Hemant Gala, CEO, PhonePe's Lending Services, added that the company is careful not to react hastily to market trends or competition. “If we try to take knee-jerk reactions from an organizational perspective, we end up randomizing the teams,” he noted. Instead, PhonePe's leadership carefully evaluates market signals before making any decisions, ensuring that they don’t disrupt internal operations.

“One of the things we try not to do is to let our thoughts immediately become evident to the entire floor, because then it becomes something that [people] react to,” Chari said. He emphasised the importance of calibrating the signal-to-noise ratio to prevent teams from getting distracted by unnecessary noise.

PhonePe’s leadership culture also plays a significant role in its success. Sonika Chandra, who is the Chief Business Officer at the consumer payments vertical, stressed the importance of purpose-driven leadership, stating, “It’s not about creating roles and then getting people to fill them. It’s about identifying the impact areas people can have and then identifying the right talent for those areas.”

Chandra emphasised that leadership is about driving purpose and impact, rather than merely occupying positions. “It’s crucial to be clear about what you’re leading—it’s not about leading teams; it’s about leading initiatives that make a difference,” she said.

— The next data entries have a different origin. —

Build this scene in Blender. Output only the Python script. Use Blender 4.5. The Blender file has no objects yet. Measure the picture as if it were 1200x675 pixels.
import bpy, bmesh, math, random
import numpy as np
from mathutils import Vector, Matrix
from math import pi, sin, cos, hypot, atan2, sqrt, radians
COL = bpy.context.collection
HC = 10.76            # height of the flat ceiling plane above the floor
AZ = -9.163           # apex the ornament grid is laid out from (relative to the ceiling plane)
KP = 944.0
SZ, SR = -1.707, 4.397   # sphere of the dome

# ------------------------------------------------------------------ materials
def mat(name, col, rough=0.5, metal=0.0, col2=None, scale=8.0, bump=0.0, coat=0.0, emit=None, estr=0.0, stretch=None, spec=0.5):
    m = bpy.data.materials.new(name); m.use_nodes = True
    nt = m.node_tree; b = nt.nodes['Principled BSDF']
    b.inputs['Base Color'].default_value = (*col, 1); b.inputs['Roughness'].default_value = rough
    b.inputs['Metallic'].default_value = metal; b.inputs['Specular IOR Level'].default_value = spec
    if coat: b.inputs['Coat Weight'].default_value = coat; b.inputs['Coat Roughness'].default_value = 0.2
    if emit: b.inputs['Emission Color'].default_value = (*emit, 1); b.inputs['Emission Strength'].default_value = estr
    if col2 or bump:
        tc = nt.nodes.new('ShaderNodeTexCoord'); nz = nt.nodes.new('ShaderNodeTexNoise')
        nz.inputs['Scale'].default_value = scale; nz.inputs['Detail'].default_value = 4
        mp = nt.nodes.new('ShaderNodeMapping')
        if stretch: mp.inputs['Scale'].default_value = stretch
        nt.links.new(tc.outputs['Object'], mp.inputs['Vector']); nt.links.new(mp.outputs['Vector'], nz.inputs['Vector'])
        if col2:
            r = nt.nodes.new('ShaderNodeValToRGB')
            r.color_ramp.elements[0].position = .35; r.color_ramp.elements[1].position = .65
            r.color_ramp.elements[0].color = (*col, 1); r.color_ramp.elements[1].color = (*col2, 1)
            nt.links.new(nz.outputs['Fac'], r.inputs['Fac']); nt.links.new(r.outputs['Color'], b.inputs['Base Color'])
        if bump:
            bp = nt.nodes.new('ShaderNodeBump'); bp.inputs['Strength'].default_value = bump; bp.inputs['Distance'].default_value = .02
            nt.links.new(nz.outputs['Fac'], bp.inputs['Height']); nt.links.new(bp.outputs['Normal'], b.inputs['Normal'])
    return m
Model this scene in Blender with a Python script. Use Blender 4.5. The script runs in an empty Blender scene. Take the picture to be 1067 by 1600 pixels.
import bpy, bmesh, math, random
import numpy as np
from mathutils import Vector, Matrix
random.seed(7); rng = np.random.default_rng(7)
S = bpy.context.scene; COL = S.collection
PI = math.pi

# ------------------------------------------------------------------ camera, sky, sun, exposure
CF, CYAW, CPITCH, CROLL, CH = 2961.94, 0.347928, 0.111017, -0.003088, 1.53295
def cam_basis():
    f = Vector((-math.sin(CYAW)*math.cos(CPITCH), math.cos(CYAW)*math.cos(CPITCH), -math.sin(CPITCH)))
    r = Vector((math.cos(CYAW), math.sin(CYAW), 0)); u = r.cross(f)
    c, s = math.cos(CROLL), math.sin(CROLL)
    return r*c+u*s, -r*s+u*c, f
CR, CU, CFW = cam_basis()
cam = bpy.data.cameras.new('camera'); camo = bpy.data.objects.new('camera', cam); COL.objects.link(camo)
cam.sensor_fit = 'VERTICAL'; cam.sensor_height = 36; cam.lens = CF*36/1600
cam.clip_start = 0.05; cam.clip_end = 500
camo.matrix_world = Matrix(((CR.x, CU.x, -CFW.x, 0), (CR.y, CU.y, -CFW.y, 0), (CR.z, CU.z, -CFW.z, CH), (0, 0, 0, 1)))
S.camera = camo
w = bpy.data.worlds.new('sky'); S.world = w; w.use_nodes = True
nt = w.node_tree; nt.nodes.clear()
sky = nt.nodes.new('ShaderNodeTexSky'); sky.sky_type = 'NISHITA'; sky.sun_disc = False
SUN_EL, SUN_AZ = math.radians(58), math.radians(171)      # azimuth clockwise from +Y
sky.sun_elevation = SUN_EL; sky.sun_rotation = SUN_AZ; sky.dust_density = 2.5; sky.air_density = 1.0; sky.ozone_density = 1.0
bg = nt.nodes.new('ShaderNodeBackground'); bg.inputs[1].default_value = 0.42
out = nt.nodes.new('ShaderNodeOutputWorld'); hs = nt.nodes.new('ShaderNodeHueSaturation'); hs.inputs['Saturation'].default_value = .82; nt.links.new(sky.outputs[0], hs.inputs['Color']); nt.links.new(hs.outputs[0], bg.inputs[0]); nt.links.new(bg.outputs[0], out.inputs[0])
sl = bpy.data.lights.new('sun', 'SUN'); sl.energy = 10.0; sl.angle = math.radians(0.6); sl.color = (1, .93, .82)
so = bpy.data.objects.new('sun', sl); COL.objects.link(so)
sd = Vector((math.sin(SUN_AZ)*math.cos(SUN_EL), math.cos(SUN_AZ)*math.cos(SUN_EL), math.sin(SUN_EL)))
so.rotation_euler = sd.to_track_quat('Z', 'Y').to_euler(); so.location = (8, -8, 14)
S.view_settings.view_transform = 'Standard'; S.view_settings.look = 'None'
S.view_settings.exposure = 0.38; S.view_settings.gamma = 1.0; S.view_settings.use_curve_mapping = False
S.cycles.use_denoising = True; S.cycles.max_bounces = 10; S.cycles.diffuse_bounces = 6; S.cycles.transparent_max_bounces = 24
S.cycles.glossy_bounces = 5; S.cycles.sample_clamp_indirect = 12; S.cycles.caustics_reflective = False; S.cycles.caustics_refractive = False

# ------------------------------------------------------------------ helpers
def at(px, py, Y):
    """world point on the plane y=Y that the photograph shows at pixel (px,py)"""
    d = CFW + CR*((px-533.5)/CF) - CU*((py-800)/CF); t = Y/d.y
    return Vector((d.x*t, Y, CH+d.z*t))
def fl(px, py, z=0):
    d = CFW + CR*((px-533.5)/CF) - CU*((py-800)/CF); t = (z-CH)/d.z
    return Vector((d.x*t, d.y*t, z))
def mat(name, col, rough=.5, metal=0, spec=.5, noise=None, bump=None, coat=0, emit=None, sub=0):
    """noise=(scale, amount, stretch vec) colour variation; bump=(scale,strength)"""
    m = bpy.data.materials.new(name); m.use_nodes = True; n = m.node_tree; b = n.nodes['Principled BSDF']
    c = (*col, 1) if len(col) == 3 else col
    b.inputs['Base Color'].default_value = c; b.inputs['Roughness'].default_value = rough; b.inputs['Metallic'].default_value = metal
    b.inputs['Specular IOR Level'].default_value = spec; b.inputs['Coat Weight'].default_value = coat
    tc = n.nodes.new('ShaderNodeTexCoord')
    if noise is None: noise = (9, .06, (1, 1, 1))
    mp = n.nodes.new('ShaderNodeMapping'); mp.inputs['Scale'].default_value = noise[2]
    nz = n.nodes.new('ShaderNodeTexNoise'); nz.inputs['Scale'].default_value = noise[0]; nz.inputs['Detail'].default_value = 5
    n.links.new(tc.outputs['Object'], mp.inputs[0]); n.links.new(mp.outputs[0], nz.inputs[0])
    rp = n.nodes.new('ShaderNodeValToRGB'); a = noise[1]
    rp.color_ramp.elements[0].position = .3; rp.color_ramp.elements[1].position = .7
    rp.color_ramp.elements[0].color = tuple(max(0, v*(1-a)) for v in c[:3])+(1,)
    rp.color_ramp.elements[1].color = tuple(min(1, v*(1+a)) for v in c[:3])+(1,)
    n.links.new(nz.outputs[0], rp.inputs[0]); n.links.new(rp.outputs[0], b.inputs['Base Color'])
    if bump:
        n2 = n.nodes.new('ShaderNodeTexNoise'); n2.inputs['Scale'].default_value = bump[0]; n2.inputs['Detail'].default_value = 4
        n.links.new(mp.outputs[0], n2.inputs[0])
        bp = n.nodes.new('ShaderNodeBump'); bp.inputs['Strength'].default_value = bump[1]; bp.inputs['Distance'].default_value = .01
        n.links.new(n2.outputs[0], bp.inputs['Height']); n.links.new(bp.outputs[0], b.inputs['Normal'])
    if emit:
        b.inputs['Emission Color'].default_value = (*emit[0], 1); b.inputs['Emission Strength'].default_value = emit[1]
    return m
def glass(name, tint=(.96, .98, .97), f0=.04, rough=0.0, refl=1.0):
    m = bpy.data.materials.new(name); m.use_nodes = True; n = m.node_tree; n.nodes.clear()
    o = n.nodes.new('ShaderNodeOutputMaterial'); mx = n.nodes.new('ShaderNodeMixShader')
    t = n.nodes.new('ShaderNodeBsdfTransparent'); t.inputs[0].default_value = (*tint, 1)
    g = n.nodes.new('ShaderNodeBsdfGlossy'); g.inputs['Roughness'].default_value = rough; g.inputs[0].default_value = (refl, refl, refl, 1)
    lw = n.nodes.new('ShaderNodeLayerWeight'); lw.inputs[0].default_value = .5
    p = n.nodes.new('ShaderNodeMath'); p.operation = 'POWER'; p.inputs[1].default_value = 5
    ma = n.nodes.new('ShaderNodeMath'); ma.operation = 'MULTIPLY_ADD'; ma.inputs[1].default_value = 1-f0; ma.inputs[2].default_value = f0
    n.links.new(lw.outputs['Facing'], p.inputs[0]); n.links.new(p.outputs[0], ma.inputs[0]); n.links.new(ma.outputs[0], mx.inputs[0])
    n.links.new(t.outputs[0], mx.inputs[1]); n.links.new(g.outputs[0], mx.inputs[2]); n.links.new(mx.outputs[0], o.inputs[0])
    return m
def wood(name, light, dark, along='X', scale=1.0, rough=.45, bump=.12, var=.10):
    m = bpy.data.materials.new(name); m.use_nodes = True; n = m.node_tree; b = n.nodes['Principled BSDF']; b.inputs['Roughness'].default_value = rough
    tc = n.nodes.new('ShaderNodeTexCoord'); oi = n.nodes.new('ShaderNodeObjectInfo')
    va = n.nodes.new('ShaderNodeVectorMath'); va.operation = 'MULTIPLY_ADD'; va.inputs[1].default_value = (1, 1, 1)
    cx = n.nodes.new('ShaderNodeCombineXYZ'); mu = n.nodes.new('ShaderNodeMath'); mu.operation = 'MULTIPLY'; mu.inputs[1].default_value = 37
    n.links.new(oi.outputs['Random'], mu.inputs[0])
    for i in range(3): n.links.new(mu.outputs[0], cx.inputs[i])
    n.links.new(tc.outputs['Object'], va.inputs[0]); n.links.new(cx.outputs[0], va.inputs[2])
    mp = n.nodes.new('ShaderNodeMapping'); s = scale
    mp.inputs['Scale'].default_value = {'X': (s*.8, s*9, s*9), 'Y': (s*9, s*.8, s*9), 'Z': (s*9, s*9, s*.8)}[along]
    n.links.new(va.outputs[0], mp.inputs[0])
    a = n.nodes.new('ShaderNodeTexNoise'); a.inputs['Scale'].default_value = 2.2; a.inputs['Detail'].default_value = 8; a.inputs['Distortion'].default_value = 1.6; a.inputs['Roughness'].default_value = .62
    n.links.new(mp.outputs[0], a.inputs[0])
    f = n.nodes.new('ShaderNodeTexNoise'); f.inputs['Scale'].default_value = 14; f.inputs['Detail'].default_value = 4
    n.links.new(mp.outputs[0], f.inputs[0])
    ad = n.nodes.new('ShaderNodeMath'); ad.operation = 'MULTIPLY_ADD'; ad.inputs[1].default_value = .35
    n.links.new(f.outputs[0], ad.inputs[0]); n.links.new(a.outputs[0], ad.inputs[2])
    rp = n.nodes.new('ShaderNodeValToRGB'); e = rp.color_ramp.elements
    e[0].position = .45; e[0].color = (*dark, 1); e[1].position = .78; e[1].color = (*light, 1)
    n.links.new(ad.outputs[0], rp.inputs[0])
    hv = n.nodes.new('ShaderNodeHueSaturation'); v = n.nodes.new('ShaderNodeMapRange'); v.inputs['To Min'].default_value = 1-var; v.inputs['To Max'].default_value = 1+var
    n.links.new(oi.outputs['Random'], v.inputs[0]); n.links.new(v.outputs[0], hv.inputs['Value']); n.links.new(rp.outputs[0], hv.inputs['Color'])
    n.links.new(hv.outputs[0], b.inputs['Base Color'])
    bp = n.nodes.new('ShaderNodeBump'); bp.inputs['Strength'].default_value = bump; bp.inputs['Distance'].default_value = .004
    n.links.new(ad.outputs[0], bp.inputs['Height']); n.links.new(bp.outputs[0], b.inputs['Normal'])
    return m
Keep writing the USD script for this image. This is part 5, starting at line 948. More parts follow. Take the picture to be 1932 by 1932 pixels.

The digital payments giant reported an adjusted profit after tax (PAT) of Rs 197 crore for FY23-24, marking a turnaround from a loss of Rs 738 crore in FY22-23. Excluding ESOP-related costs, the company achieved a 74% year-on-year revenue growth, reaching Rs 5,064 crore, up from Rs 2,914 crore in the previous fiscal year.

The standalone payments business contributed significantly, with an adjusted PAT of Rs 710 crore, compared to a loss of Rs 194 crore the previous year. PhonePe attributed its improved profitability and growth to its market leadership, platform reliability, and strategic focus on cross-selling a diverse product portfolio.